I was living in Richmond Virginia, my husband was back in Alabama.  Our daughter was active duty in Montana.  We were scattered all over the country and there was nothing I could do about it, not a good feeling for a wife or mother.  I reached for my phone and called my husband.  All I could say was, “Turn on the TV!  Turn on the TV!”   Having him on the phone was a small comfort, as we watched the second plane hit and the first tower fall.  When we ended our conversation saying that we loved each other and we would talk later that evening, all I could think about was all the wives and husbands that never had that chance that morning.

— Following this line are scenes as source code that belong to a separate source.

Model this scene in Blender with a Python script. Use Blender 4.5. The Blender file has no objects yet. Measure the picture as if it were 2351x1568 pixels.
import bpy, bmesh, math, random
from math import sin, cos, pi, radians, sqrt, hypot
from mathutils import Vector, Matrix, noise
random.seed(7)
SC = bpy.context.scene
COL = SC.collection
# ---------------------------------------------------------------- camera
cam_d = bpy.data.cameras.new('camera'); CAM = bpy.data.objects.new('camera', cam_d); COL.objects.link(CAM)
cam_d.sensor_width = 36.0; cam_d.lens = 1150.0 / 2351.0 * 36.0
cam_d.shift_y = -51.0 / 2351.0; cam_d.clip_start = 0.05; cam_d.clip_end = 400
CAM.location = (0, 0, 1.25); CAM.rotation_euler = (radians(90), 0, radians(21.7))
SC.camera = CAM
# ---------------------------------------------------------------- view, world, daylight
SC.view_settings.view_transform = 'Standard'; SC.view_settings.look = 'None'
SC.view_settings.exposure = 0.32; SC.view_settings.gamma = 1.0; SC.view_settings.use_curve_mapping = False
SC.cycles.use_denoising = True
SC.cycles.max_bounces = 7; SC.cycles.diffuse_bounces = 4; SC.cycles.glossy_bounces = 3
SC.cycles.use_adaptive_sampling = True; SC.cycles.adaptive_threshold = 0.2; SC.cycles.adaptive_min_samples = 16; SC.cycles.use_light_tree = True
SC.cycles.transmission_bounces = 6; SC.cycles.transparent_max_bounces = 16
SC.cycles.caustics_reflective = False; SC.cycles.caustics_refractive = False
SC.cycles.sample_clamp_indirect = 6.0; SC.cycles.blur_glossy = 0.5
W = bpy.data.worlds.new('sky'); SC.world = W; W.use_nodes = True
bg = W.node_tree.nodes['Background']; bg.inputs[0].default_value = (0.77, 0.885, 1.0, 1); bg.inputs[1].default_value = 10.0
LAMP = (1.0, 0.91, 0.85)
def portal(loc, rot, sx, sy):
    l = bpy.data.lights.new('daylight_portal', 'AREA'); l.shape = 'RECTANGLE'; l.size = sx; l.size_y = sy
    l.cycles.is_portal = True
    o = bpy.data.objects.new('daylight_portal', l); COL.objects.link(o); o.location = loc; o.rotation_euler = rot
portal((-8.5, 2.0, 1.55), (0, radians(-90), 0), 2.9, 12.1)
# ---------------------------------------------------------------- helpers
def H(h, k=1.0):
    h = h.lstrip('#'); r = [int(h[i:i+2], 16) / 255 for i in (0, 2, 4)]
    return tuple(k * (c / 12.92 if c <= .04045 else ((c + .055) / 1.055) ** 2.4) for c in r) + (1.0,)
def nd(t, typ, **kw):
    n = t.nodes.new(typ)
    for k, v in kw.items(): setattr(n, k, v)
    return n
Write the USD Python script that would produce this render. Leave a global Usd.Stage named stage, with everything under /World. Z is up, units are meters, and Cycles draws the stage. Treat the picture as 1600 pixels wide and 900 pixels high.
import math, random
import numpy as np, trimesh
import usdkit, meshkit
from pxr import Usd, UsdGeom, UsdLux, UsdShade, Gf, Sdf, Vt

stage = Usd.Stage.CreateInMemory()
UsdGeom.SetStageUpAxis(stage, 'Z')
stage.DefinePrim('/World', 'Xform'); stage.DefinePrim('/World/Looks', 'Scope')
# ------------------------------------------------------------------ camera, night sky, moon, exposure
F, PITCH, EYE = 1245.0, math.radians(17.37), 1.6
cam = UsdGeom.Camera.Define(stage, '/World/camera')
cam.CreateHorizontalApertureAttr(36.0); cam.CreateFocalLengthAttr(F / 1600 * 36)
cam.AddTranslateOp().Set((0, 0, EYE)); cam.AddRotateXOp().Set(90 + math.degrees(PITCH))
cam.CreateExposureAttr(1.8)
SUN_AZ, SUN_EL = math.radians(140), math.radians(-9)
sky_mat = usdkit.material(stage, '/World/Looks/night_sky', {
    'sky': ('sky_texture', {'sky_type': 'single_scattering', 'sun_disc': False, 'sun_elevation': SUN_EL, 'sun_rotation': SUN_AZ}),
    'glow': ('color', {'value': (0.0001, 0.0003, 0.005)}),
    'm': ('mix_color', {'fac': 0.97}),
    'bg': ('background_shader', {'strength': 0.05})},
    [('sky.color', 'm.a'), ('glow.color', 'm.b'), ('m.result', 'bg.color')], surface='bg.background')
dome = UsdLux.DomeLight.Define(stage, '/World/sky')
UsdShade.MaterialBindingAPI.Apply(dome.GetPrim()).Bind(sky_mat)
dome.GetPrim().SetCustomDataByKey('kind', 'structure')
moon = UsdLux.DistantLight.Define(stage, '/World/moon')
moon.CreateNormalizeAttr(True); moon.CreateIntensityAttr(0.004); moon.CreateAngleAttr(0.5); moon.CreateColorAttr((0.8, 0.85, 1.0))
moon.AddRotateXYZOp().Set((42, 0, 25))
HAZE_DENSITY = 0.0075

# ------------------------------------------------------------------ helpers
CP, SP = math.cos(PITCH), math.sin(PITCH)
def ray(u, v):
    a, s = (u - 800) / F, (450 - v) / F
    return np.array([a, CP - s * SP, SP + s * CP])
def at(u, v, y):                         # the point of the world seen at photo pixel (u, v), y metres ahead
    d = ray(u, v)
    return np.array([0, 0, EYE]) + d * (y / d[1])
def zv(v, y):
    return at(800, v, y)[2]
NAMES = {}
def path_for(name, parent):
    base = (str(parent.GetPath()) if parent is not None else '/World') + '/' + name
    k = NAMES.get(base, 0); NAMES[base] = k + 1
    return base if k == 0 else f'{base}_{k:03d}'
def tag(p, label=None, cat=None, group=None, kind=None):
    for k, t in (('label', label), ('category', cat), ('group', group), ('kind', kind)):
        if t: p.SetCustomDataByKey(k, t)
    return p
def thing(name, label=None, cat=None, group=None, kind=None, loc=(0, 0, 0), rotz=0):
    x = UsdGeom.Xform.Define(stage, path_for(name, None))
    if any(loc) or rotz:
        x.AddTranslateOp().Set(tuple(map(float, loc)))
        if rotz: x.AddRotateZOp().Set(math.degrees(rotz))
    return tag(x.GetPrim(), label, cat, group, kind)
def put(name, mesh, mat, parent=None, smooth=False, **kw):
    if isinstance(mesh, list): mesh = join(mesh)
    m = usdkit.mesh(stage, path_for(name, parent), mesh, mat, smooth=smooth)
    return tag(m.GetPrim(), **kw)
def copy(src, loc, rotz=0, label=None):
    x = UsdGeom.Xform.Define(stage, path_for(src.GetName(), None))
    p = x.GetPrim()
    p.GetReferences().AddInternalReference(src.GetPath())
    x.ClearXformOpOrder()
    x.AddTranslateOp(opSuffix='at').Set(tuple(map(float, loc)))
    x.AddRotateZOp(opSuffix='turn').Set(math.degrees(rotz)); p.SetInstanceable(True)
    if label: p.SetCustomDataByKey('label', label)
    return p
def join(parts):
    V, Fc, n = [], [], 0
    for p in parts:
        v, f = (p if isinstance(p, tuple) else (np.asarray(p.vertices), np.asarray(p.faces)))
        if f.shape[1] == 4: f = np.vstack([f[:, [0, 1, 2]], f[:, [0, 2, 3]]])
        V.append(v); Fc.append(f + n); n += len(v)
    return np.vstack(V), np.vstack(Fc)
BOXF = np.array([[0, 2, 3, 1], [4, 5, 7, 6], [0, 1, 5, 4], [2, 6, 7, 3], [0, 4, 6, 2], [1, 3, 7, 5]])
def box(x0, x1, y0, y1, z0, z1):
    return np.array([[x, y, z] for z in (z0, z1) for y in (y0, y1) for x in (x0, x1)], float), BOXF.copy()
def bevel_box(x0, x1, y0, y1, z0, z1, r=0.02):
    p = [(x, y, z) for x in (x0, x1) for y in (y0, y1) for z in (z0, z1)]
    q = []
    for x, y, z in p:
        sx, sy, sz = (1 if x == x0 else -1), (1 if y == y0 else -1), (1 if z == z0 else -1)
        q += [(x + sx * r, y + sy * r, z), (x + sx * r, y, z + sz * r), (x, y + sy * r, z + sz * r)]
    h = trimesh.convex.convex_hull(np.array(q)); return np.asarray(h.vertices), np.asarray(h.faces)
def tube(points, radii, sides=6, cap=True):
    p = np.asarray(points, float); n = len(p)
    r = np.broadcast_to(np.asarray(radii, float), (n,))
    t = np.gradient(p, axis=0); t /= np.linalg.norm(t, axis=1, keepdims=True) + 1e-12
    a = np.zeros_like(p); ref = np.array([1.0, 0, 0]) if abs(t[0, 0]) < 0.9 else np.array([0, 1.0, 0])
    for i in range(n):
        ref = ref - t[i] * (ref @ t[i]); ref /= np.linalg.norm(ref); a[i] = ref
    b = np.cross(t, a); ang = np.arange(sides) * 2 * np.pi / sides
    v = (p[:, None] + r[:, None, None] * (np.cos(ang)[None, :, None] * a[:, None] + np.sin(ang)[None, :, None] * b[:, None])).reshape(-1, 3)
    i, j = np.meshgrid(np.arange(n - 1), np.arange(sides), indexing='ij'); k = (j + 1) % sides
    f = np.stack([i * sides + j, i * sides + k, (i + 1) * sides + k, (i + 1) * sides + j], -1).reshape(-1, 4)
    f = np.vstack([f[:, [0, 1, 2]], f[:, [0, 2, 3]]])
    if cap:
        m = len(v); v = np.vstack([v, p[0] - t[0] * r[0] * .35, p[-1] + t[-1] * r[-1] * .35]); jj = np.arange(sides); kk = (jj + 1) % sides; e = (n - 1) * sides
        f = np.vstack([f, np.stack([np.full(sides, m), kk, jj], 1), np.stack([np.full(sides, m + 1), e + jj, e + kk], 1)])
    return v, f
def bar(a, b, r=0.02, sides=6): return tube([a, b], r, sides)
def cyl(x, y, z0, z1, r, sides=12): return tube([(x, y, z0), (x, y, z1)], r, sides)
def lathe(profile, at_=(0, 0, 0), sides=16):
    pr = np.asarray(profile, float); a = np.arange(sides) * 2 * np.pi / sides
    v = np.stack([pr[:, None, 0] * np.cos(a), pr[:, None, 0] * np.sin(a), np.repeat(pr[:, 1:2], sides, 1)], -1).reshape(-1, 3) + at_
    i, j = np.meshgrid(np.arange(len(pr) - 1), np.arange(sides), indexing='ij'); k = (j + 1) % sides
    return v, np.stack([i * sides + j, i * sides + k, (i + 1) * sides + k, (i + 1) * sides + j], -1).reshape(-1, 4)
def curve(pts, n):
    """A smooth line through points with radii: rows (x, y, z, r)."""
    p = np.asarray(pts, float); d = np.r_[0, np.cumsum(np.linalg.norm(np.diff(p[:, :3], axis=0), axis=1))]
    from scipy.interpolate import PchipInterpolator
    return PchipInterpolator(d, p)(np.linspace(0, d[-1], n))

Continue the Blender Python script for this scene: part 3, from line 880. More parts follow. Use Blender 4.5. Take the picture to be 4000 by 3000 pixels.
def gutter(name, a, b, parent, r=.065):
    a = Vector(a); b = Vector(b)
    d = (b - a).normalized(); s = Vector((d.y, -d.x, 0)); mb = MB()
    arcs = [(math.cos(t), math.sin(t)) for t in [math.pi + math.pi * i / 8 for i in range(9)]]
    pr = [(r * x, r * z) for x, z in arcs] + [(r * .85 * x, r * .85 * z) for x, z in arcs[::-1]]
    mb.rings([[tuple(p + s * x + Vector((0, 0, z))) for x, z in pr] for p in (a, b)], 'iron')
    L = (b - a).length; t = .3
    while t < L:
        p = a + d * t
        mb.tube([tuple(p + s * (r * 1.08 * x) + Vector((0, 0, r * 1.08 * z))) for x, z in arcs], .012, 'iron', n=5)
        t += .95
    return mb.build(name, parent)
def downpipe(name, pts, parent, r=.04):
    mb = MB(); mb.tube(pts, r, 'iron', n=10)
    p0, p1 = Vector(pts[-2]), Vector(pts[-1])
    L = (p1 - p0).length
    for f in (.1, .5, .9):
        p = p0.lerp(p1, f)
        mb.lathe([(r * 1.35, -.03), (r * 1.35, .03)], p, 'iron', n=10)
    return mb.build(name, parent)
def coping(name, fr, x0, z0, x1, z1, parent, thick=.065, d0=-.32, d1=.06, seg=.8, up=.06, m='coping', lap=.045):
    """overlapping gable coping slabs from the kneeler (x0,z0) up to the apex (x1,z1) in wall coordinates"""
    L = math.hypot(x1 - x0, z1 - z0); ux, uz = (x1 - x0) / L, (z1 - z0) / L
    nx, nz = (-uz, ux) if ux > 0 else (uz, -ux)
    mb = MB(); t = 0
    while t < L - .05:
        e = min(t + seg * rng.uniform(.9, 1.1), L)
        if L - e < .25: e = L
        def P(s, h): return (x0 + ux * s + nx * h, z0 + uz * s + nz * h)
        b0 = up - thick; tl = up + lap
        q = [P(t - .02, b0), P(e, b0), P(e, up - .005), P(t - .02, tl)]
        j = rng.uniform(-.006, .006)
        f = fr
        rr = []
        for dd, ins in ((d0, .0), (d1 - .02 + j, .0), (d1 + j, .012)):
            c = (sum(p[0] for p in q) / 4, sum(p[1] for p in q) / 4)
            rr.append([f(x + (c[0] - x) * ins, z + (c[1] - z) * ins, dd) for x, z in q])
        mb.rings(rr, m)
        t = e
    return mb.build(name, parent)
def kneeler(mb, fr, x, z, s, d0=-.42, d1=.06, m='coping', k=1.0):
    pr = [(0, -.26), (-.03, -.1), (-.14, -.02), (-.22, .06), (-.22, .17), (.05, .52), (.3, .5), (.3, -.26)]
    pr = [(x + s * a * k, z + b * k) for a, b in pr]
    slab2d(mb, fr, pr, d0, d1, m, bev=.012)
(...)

My mother had always told me that you always say good-bye when you are leaving someone, even for just a quick trip to the corner store.  Always give them a hug, a kiss or tell them you love them, just in case.  I always tried to do what she had said, although in the back of my mind I would think, I’m just going down the street.  I’m just going to work.  I’m just….    I never knew just how true that was until 09/11/01.  All those people who on that morning, were just doing something that they perhaps did every single morning of their lives.  Now they were gone.  Never again having that last chance to give a hug, a kiss or tell someone they loved them.

There is so much I could say today about this day in our history.  About the men and women that lost their lives, the families they left behind, the ones that searched ground zero and are now ill from the air they breathed in the weeks that followed.  I’m pretty sure there is nothing I could say that hasn’t been said before and is being said as I type.

I just wanted to remind people of the words my mother spoke to me so many years ago.  Always take the time to give a hug or a kiss to your loved one every chance you get.  If you are only parting for a short time, give that loved one a hug and or a kiss.  Make sure you tell them you love them.  You never know if you will get that chance again.  Let the last thing they remember is your loving act and words.  Know that before you take your last breath, the last thing you said or did, was kind and loving.